• **SHORT EXERCISE**
From the listing below, count the lines where the string "scene" occurs. Give the number, with no other words.

• **DATA SHOWN**
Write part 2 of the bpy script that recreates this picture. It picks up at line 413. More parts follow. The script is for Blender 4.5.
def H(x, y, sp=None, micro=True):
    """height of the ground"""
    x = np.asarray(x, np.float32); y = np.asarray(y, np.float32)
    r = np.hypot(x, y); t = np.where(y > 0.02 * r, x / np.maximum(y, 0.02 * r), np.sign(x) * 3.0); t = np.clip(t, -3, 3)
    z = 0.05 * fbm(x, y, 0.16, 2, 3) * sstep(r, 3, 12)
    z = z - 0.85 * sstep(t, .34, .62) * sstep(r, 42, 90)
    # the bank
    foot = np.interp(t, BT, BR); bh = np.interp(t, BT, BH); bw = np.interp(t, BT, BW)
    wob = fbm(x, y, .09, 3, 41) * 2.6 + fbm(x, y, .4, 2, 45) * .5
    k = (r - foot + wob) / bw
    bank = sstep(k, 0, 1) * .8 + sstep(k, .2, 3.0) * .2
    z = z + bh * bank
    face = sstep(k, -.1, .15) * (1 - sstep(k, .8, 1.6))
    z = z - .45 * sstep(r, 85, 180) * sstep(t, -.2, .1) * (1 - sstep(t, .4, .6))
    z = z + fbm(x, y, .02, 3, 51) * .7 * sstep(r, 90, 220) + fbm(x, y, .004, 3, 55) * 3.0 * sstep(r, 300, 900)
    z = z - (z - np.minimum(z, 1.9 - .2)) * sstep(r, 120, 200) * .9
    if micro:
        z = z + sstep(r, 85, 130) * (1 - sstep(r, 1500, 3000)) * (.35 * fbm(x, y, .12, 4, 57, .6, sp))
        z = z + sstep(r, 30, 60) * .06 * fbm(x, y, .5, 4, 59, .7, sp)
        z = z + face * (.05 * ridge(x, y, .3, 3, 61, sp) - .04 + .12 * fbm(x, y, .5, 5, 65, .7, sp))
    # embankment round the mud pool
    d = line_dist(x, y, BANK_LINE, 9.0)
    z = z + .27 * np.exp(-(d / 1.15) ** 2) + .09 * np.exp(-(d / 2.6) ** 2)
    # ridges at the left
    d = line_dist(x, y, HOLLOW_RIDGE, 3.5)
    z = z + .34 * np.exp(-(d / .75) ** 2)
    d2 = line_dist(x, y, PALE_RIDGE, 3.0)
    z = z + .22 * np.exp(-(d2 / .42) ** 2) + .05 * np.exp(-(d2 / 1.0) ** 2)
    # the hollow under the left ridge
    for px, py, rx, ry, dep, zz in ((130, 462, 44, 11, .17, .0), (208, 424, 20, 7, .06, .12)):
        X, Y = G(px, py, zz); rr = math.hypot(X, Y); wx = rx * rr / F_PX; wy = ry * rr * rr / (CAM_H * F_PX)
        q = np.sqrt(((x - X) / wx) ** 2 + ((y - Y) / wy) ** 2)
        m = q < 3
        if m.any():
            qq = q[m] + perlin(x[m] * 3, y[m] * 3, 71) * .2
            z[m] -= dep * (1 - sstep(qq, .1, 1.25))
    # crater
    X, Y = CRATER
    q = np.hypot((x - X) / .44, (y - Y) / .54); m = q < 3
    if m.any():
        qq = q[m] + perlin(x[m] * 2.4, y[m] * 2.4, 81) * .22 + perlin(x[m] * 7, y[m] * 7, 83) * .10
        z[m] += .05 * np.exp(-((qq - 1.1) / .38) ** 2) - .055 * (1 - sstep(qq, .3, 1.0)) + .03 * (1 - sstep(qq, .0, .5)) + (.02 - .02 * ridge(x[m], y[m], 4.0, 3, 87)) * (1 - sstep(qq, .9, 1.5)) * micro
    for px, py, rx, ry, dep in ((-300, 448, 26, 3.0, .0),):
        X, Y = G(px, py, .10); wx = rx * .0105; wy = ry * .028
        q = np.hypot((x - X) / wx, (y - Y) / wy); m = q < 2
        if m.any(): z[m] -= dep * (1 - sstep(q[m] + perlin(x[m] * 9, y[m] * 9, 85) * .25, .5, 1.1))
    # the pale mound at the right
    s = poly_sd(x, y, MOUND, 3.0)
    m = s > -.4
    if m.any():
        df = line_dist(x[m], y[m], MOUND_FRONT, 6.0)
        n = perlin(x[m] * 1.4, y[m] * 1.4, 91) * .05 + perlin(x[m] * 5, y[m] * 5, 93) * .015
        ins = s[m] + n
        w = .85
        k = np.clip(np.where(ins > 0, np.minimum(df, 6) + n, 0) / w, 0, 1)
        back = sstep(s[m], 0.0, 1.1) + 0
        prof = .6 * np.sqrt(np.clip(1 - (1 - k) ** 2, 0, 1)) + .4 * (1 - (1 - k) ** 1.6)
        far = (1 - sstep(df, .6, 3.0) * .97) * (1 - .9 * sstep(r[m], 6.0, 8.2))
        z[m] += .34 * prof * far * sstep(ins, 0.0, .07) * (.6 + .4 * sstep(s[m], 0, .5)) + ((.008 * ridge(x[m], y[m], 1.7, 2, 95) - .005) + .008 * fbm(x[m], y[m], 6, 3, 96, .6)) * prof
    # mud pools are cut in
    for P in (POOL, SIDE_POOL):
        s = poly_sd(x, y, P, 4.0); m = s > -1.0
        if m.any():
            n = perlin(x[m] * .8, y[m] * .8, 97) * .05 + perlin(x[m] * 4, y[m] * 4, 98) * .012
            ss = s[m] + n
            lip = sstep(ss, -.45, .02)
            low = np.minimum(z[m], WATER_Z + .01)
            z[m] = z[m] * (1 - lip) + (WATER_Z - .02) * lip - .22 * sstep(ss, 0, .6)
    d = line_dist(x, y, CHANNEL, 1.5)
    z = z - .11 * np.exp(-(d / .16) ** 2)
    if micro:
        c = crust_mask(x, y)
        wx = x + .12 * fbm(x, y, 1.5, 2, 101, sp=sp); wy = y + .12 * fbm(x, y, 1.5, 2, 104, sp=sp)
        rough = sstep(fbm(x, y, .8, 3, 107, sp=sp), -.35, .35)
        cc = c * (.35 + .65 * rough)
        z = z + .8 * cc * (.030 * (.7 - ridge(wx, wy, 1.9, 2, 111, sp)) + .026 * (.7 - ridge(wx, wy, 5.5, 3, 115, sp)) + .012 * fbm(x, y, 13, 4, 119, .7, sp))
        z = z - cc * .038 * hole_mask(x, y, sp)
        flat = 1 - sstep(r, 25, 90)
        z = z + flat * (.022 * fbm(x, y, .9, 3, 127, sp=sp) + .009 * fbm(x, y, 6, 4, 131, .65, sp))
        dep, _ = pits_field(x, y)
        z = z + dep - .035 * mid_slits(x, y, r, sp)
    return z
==
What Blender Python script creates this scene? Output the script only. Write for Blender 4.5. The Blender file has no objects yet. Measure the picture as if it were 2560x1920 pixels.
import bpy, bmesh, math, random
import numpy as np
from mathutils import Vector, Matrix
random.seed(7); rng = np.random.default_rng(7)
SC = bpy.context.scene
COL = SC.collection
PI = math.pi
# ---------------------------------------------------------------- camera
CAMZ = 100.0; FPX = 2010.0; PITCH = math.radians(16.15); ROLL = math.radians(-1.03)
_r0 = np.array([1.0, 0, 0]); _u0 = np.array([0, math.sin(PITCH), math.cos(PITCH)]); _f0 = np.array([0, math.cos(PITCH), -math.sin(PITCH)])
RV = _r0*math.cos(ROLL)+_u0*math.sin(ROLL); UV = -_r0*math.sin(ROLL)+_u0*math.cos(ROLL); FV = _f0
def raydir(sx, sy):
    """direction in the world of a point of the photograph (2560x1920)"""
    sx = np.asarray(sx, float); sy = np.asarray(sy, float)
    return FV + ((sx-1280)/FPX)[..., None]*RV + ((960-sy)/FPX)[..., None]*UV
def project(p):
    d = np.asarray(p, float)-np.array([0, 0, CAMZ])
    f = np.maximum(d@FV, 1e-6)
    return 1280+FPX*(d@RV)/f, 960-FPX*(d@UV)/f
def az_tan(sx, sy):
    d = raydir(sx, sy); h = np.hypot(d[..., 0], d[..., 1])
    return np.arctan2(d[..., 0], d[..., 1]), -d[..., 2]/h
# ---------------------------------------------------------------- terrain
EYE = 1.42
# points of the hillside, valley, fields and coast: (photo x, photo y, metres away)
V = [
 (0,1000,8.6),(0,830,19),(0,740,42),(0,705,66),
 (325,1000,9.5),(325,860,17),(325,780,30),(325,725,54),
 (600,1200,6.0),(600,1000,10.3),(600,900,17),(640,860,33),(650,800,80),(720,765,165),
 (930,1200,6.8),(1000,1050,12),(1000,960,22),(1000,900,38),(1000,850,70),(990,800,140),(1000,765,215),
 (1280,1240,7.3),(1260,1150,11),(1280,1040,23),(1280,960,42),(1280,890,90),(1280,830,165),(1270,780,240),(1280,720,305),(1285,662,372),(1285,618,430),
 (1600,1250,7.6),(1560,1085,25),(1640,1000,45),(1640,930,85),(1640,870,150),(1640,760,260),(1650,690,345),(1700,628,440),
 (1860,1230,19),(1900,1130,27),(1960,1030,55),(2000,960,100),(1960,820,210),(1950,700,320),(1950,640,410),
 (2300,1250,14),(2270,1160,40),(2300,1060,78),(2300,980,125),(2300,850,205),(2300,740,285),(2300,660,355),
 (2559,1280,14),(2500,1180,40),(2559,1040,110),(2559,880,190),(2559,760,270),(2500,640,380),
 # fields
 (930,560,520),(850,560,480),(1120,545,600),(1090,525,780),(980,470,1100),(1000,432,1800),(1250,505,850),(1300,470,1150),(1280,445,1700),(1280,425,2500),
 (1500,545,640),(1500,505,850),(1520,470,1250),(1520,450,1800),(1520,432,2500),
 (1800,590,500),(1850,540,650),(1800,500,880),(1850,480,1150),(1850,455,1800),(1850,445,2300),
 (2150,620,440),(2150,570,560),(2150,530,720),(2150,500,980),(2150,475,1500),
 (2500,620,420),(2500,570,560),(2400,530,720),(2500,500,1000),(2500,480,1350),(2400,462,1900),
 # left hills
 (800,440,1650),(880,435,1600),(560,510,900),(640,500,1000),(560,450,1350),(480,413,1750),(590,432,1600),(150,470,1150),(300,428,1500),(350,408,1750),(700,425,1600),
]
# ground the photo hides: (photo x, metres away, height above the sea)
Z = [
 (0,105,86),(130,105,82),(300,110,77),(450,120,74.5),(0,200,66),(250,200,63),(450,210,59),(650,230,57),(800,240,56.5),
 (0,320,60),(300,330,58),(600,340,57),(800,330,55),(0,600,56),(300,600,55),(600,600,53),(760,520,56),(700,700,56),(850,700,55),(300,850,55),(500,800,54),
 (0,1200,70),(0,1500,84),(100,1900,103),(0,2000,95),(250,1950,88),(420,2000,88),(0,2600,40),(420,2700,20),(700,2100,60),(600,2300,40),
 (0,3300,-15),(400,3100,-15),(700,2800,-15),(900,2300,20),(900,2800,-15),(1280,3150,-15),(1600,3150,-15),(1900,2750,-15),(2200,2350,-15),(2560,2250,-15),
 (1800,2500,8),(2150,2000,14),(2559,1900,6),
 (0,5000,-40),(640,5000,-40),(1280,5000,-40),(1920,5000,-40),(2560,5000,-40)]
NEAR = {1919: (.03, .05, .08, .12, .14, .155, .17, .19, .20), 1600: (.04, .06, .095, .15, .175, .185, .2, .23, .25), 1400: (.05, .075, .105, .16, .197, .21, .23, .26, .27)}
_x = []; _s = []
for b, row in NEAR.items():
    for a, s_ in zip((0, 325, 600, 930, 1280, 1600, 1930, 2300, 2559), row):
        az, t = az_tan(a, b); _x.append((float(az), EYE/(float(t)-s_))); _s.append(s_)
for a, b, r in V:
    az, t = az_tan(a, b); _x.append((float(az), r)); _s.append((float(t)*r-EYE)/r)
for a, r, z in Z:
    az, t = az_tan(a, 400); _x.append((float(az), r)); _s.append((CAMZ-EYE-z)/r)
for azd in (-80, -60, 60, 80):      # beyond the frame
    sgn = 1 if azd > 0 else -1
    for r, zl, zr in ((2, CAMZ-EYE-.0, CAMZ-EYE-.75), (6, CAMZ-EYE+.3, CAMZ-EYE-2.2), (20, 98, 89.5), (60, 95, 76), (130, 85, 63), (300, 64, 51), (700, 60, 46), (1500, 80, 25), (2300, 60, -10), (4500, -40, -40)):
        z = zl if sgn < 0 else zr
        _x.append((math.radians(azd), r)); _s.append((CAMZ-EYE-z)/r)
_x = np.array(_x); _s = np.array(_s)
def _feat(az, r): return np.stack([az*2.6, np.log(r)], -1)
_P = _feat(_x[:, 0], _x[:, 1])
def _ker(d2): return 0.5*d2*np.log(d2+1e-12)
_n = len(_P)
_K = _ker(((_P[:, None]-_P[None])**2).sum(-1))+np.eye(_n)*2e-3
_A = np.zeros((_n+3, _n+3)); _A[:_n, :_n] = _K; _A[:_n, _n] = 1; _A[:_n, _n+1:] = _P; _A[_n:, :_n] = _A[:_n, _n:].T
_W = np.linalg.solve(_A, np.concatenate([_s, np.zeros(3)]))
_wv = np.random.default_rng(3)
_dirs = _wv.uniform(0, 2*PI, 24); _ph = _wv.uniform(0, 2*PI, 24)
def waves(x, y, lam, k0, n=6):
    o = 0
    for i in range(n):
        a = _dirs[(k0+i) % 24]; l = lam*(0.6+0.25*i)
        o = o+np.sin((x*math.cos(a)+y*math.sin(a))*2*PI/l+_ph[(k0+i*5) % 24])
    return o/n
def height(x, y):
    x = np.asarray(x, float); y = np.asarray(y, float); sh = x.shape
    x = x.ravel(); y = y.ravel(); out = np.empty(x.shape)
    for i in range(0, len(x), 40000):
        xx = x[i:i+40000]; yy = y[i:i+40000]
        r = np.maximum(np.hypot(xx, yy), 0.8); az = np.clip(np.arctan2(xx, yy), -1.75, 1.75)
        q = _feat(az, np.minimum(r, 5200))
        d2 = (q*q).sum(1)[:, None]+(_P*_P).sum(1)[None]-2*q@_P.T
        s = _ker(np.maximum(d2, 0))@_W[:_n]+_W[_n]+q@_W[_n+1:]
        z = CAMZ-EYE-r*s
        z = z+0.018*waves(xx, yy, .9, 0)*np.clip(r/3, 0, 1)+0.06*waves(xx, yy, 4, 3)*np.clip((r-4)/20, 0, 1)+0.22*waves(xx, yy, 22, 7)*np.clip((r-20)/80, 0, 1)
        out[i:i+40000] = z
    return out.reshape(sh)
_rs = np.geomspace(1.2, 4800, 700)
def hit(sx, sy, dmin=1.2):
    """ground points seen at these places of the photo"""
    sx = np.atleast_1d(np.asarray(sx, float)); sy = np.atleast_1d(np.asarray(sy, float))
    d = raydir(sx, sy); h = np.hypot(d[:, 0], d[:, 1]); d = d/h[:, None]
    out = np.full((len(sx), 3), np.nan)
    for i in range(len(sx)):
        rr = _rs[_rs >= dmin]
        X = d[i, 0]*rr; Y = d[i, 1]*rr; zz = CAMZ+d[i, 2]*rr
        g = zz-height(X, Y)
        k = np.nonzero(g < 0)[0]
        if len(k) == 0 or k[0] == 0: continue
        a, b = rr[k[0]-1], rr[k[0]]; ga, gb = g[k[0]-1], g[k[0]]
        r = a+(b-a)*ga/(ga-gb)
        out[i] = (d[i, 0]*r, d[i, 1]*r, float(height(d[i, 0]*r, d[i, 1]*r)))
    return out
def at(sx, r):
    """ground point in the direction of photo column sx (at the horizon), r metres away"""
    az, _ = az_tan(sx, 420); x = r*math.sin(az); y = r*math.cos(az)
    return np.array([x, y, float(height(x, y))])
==
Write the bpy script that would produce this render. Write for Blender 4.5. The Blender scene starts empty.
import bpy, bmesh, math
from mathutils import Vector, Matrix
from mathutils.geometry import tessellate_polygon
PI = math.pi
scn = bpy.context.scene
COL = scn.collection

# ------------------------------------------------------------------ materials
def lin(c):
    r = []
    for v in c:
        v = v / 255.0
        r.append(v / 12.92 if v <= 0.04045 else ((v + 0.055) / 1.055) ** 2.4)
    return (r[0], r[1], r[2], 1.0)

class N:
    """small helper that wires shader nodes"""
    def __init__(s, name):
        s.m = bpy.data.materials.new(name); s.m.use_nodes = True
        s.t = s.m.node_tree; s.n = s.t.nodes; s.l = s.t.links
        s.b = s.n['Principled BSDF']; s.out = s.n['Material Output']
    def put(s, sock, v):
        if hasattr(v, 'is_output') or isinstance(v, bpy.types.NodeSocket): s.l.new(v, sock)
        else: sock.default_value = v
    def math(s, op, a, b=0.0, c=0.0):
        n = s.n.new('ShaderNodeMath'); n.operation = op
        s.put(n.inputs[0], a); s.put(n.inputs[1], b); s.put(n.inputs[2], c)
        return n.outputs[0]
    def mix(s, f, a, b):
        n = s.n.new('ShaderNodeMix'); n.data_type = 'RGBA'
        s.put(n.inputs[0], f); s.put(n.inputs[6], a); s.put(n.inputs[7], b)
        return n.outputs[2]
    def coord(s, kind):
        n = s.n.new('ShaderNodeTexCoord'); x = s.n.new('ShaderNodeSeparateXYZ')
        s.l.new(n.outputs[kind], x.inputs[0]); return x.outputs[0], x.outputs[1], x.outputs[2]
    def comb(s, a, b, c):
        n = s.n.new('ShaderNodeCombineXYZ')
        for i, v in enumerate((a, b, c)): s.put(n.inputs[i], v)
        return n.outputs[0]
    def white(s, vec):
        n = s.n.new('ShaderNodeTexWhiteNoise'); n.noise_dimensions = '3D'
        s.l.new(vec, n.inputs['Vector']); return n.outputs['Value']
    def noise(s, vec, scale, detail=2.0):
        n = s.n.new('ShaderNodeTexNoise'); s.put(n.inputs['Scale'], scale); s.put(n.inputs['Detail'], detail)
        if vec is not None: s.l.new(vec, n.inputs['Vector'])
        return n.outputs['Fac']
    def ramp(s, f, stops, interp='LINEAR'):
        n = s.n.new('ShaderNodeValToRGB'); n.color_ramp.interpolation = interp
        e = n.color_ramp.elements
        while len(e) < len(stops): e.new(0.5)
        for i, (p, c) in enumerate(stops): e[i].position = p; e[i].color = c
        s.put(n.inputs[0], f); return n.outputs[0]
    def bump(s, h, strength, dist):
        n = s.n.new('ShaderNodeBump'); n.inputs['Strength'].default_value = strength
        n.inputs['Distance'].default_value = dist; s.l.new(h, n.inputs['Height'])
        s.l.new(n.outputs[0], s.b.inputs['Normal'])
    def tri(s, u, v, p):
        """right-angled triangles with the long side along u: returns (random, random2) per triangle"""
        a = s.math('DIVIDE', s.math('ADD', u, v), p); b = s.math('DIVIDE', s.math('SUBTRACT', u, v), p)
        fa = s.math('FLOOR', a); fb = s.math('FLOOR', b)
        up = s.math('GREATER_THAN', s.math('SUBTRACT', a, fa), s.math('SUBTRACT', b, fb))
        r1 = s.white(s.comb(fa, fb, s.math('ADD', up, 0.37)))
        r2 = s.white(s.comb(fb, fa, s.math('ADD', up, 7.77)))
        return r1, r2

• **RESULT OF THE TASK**
4